Shrikant Sinha, CEO – NASSCOM Foundation in a chat with SPO India shares how the organization has been working towards impacting the lives of its beneficiaries by skilling them and making them digitally literate to bring them closer to today’s digital society –
How do you empower the corporate in the country?
NASSCOM Foundation has been running various programs supporting the beneficiaries on the ground in terms of digital literacy, skilling the 1st generation of graduates, working with persons with disabilities, ensuring that new technologies can be implemented for large scale fuel innovation based projects across India as well as working in the public lively space. NASSCOM foundation is a platform where on one side we have the government, the corporate we work with, the advocacy part of it and on the other side we have the NGOs. NASSCOM foundation is able to offer to the corporate the programmes, implementation partners ensuring that the money they are wanting to spend on CSR is able to reach the right beneficiaries by providing them right kind of inputs with maximum social return on investment. ROI is calculated by looking at the impact itself. For instance, we have various examples for a project like digital literacy. Today we are close to 150 digital literacy centres across India where we are training people who are digitally illiterate so that they become digitally literate and take advantage of the internet. The impact here is measured in terms of such beneficiary actually talking about how life has changed.
Of course we as part of this digital literacy talk about paying bills online and applying for your ration card and so on. But that’s not where the impact is; rather we look at how the lives of people are being changed. In the skills area again, we look at 1st generation graduates, train them at no cost and then conduct job fairs for them so that they get employed by the industry.
The entire activity is funded through the corporate CSR of various corporate. We work with CSE and co-created the curriculum along with them and are also working together on various “PMG DISHA PROGRAM” going ahead.
When is you thought on the awareness of cyber security?
Cyber security is a very vast field and is an important part and it’s been covered in a portion where the do’s and don’ts are been discussed. Of course we cannot go in the depth of the entire thing because then the duration of the program goes beyond 20 hours, but at least the initial do’s and don’ts are been covered as per the fact itself.
Have there been any efforts on the part of the government to tackle cyber threats?
We were privileged because in NASSCOM event itself the prime minister spoke about the Rakht Vihin Yudh or the blood less terrorism which is cyber terrorism and he encouraged India to show the way and say that yes we will create cyber security experts. In fact NASSCOM foundation along with Symantec has been working on a program similar to it, where we have ensured that anyone who does a program on cyber security women would be given a scholarship and thousand such women would be given scholarships, once they become cyber security specialist. So such initiatives are already been run by the some of the corporate to ensure that the number of cyber security specialists in India increases.
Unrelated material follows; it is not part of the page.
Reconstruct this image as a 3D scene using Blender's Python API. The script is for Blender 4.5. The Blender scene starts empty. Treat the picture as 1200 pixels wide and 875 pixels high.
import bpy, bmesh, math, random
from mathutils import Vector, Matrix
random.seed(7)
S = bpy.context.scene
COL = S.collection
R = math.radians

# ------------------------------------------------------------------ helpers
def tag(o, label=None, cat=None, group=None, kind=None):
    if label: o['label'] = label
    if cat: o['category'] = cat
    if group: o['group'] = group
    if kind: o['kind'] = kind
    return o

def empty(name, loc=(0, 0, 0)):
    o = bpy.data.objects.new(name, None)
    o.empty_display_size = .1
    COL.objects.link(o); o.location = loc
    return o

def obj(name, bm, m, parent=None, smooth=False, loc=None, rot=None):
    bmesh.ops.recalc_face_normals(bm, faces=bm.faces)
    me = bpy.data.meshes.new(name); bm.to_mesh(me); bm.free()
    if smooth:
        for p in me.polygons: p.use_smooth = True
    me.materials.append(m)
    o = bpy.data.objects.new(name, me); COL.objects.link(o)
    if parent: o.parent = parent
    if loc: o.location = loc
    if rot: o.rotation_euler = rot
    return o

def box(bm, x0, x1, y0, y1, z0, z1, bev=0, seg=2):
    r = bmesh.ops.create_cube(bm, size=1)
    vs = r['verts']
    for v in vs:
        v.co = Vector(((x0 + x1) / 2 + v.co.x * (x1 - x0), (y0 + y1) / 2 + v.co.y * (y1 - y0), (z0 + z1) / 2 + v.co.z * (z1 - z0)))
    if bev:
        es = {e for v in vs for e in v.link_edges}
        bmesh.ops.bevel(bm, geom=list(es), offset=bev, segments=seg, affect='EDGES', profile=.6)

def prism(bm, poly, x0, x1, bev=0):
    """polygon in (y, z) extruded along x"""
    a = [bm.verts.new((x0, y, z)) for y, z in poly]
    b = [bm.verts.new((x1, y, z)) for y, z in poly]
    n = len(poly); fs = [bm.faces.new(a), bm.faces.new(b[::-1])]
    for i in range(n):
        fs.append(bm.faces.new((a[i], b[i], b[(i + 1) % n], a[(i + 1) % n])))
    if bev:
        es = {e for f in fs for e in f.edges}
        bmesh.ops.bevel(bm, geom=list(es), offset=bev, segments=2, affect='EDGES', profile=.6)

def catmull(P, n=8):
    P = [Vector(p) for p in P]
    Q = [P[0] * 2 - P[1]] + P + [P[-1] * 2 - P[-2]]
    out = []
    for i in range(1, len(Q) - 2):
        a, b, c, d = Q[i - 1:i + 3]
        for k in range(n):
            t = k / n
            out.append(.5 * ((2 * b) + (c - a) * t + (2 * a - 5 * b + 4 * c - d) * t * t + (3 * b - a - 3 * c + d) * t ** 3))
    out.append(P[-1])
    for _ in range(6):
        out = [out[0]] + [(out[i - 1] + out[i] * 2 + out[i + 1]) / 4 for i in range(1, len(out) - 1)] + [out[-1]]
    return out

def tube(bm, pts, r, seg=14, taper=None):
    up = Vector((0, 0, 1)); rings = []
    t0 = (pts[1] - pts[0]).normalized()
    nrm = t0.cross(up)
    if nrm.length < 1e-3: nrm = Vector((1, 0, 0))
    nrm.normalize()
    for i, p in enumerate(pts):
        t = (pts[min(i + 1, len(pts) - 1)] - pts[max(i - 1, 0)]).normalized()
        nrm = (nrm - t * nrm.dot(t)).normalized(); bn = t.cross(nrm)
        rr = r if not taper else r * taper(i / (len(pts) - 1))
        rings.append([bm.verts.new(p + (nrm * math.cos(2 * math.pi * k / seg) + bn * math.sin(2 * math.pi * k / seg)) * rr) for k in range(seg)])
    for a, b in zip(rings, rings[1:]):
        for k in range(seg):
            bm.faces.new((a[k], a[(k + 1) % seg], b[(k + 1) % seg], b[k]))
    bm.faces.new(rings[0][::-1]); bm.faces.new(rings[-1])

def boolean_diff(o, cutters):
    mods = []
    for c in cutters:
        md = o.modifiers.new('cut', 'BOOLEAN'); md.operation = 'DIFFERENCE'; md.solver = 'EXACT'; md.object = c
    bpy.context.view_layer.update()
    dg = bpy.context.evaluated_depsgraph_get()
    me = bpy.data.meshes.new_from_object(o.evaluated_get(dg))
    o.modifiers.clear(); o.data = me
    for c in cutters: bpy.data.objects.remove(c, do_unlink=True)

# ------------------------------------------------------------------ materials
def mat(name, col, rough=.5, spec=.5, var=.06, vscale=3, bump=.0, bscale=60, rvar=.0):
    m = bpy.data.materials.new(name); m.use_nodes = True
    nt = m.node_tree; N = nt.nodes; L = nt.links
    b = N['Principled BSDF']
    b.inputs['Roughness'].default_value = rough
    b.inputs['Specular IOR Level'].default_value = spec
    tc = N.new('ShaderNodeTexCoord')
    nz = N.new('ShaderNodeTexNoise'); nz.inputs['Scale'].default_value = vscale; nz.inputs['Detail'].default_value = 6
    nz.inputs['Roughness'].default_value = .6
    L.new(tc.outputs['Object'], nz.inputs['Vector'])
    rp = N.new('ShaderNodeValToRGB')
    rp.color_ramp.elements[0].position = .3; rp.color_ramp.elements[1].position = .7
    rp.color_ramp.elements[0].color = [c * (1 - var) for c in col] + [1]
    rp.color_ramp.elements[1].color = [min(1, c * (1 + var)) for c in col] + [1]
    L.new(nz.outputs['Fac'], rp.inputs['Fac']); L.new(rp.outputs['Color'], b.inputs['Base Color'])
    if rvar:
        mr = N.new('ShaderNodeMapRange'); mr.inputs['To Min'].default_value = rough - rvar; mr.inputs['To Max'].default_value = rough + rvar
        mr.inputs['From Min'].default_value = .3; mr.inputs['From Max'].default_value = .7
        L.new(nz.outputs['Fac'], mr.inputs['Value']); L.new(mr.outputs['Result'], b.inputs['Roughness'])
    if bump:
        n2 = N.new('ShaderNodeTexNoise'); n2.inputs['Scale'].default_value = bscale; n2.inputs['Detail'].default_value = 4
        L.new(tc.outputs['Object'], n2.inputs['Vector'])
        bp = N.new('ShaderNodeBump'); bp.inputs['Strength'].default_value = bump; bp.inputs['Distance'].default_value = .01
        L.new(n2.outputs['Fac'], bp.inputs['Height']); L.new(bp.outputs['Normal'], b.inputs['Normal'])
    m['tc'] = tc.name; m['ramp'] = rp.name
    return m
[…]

Is there any exclusive tie-up with NASSCOM foundation for training the cyber security professional?
We are ready to work with anyone because the need is such huge. For instance if I talk about child protection online, with more and more phones being available, more and more internet being available, the vulnerability of our children online is on the rise. And that’s where you know lot of efforts need to be done to ensure that our future generation is protected and that our children don’t get exposed to material which they should not be doing.
And that’s where we are working along with NCPRC and UNICEF etc. NASSCOM foundation is looking at corporate partners who can actually scale up and launch programs across India, educating people on the ground.